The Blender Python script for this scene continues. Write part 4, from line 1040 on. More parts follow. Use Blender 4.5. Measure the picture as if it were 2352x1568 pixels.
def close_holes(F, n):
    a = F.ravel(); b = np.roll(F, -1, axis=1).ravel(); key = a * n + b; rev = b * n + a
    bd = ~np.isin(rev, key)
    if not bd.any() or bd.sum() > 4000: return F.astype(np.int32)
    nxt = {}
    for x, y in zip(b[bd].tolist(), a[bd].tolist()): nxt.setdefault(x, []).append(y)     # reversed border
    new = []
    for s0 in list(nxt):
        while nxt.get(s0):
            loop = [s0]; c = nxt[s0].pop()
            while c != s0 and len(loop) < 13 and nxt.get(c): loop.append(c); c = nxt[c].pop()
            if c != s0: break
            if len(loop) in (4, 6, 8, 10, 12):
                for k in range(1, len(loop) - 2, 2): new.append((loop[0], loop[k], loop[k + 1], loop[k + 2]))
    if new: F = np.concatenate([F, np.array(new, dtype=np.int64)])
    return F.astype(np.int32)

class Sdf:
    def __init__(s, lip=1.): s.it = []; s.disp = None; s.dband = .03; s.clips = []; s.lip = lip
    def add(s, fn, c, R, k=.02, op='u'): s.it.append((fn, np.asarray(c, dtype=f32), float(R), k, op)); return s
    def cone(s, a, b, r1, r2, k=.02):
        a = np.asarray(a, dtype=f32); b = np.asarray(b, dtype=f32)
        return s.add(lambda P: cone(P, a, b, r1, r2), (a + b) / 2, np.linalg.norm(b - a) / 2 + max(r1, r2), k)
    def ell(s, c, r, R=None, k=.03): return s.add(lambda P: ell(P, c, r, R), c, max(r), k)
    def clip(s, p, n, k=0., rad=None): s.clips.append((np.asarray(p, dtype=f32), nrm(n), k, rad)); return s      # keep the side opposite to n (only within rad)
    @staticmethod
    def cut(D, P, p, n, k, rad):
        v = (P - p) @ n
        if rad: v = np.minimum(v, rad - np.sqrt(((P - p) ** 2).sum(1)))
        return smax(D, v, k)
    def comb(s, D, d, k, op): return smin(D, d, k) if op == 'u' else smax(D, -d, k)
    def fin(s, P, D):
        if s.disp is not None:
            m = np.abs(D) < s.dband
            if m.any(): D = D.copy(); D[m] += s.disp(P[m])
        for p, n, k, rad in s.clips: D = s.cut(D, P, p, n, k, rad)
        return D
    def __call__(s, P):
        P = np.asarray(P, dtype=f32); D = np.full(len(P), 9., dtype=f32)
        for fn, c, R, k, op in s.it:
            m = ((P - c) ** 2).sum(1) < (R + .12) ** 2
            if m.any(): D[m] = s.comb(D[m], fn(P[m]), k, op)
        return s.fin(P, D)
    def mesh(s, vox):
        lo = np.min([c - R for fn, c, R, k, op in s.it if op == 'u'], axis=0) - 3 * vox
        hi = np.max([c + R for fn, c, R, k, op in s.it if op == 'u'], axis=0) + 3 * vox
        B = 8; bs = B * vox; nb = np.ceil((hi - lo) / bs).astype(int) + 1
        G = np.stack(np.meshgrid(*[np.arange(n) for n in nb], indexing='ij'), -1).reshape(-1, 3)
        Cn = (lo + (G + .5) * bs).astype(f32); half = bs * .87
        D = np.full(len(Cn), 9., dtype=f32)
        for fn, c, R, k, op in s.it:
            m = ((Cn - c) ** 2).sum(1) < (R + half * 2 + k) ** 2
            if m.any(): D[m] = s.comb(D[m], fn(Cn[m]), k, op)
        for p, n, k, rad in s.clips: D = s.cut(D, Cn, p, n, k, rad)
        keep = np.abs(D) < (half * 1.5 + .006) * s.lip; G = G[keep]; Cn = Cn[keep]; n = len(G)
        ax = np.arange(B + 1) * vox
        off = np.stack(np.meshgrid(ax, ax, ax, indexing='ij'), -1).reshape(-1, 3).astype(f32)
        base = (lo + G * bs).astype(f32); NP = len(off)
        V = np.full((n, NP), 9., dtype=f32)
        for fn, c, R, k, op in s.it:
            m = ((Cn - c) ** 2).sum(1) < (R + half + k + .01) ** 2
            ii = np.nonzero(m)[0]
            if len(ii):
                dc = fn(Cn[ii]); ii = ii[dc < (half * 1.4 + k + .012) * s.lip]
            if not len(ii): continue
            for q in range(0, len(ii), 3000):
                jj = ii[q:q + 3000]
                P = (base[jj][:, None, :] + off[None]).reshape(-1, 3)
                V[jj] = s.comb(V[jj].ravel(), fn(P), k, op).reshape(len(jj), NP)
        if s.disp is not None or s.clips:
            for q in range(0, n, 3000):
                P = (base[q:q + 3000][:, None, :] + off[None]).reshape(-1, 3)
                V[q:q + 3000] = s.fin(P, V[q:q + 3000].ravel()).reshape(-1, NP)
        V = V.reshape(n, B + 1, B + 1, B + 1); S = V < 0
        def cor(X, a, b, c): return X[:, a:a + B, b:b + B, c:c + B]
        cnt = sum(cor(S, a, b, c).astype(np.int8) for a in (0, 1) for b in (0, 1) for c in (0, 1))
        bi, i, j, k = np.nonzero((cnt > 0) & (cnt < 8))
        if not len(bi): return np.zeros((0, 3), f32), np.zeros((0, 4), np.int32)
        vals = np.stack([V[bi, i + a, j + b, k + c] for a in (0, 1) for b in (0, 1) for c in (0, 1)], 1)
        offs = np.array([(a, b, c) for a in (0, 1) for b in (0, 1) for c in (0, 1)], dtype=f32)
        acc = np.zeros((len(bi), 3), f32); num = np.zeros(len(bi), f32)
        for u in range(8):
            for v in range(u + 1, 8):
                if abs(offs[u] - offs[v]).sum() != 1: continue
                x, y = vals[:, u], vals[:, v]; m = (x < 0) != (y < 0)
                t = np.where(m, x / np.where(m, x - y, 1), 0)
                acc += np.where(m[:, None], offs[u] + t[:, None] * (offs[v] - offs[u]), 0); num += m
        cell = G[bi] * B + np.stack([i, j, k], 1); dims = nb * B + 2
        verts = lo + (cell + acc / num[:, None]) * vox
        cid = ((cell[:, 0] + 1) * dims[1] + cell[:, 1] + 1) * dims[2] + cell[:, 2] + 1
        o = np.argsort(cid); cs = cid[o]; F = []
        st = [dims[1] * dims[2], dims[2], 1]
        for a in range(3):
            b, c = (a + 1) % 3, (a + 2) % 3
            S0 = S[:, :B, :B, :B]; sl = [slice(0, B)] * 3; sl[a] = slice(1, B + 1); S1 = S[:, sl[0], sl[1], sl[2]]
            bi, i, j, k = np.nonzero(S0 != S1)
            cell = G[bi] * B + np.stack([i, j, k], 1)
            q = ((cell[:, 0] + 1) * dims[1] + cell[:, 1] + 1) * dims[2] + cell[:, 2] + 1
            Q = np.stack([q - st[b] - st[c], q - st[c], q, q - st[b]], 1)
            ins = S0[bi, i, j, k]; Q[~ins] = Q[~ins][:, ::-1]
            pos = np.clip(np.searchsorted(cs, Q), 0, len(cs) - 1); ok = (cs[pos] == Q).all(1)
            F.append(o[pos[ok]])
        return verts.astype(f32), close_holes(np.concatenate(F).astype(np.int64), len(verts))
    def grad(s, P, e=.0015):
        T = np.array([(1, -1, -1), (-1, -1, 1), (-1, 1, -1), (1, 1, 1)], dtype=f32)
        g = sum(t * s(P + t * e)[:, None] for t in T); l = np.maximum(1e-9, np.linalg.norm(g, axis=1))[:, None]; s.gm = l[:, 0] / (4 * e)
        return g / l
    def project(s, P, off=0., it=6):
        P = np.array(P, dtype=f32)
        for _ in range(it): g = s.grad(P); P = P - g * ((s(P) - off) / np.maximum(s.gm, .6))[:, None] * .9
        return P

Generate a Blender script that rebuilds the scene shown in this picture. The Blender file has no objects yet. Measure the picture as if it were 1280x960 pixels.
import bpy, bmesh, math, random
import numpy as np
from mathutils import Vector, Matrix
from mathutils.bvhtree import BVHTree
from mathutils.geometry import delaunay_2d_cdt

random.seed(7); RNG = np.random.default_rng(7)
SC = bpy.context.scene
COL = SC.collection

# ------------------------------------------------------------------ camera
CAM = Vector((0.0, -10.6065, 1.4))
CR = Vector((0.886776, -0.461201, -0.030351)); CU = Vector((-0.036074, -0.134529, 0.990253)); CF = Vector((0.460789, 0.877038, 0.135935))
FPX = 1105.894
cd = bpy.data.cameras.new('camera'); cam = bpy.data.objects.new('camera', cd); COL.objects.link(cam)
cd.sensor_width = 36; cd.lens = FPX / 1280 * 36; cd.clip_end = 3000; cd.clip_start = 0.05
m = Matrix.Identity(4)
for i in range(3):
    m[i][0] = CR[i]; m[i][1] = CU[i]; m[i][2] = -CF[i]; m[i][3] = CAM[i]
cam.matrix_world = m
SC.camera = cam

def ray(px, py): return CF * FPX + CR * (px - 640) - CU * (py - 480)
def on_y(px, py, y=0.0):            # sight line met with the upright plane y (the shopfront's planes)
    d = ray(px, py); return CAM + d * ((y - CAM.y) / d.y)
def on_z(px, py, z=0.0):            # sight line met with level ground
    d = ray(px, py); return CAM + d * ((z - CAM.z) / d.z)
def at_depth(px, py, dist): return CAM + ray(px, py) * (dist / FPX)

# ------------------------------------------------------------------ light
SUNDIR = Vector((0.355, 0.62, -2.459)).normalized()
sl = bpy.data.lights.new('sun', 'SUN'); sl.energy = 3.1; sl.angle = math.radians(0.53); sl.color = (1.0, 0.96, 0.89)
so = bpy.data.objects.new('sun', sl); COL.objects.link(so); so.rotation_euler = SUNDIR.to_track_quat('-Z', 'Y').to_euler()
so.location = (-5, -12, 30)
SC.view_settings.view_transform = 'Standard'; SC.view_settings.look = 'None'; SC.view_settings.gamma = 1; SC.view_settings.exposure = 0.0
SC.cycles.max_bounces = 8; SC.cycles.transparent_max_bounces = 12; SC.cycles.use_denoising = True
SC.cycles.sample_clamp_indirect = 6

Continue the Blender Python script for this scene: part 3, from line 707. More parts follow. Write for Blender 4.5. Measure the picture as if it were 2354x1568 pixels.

• [Exercise directions]:
The lines to extract from the data above begin with the line containing "Generate a Blender" and end with the line containing "COL = SC.collection". Extract them exactly, including both.

• [Answer below]:
Generate a Blender script that rebuilds the scene shown in this picture. The Blender file has no objects yet. Measure the picture as if it were 1280x960 pixels.
import bpy, bmesh, math, random
import numpy as np
from mathutils import Vector, Matrix
from mathutils.bvhtree import BVHTree
from mathutils.geometry import delaunay_2d_cdt

random.seed(7); RNG = np.random.default_rng(7)
SC = bpy.context.scene
COL = SC.collection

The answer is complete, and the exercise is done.